The heritage of the new museum amounted to 2,700 objects from different donations and expeditions carried out between the second half of the 19th century and the mid-20th century in the Philippines, Equatorial Guinea, Ecuador, and Peru. Subsequently, the collections were increased during several ethnological campaigns led by the former director of the museum, August Panyella, with the help of his colleagues.
Initially, during the 1950s, these expeditions were limited to the Spanish colonies in Africa: Guinea and Morocco. In 1958, Panyella received a letter from José Díaz de Villegas, Director General of African Plazas and Provinces, indicating the advisability of ‘changing the word “Colonial” for another word more in line with the currents of thought and politics of the time’.
The new name chosen would be ‘Ethnological Museum’, with the addition of a subtitle: ‘Races – Peoples – Cultures’. Following a series of relocations and modifications to the conceptual framework of the institution, a new building was constructed in 1973 to house the Ethnological Museum of Barcelona, also in Montjuic.
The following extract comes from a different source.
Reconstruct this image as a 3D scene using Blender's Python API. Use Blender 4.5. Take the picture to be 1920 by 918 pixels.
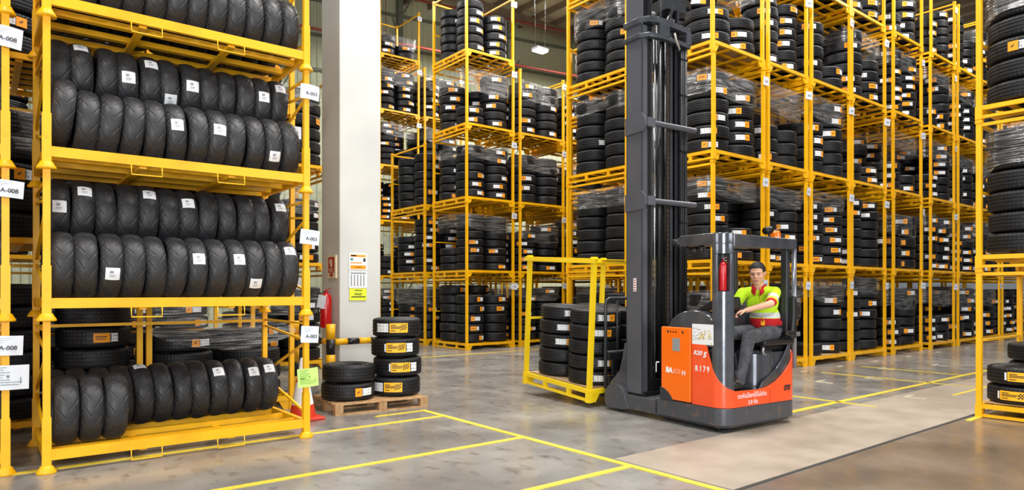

More recently, in 2015, the Museum of World Cultures (MCM) opened its doors as the centre’s second headquarters, occupying the palaces of Nadal and Marqués de Llió on Carrer de Montcada. This museum was made up mainly of pieces from the Folch Foundation, as a result of a loan of 2,352 non-Western art objects. In 2017 these two sites were merged to create a single facility: the Museum of Ethnology and World Cultures (MuEC).